You can say they same things about good books: they make you feel for people you normally don’t give a hoot about. Likewise the movies: you see tough guys who just killed somebody weep at the sappy mishap of a fictional character played by an actor. Or you see someone (yourself) look at the photograph of a school friend they haven’t thought about in years, and they are flooded with sentiment.
On the other hand, the news pours forth from the real world and no one feels much. Another 500 Iraqis killed. Fifty U.S. soldiers dead. Ten thousand earthquake victims somewhere in the Pacific. Buses full of children plunge off the cliff. Miners trapped in Peru. Landslide destroys medium-city in central Asia. One million people displaced from homes to make room for a dam in China. Iranian nukes being screwed to long range ballistic missiles.
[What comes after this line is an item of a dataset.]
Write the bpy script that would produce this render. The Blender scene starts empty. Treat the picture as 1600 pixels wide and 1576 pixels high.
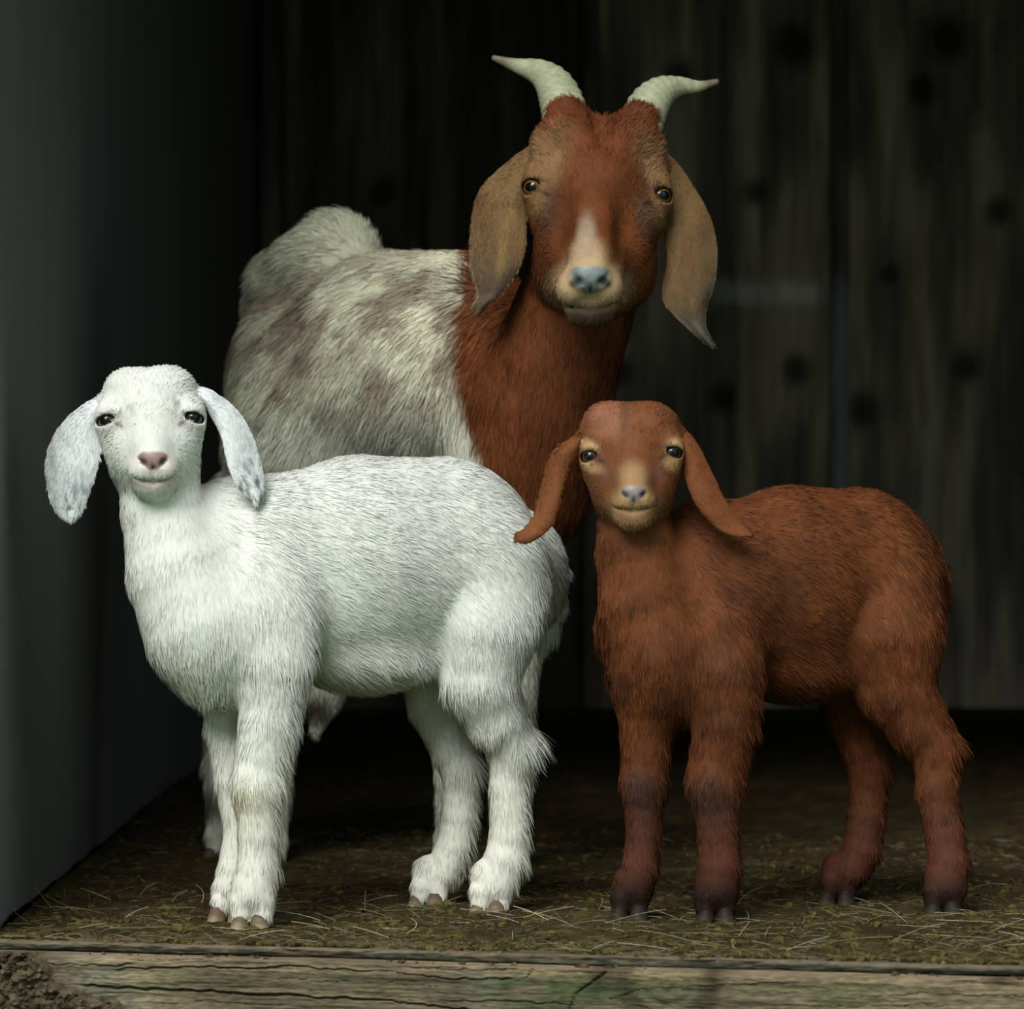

We did feel something about the students killed at Virginia Tech. We felt that they could have been us or our children and we felt momentarily the chilly creepiness that used to be a component of daily life in the ’70s when serial killers ran loose and there were deadly insurrections in U.S. cities. We felt for the V.T. victims until the media shifted its focus from the victims to the killer. The nation took to its favorite pastime these days: armchair psychology, forensics, who done it and why. My students, good people, kept the victims in mind when they wrote essays about the massacre, but they were also drawn ineluctably to the killer, just like everyone else.
One student wondered where all the testosterone had gone: under different circumstances, after a football game say, some of those killed might have been intensely aggressive and jumped their opponents like tigers. Fueled by bourbon, the writer added, thereby introducing a novel mode of self-defense on our campuses: bourbon. Students don’t need to carry guns to school, they need to carry bourbon. Just so long as they don’t carry both.
There were other opinions, some very sensible, but hardly teeming with feeling, emotion, despondency and other empathic tremors. That will change as soon as somebody writes a song about the tragedy. The odd thing is that we don’t much care for facts until they are sentimentalized. Art workers, to the barricades!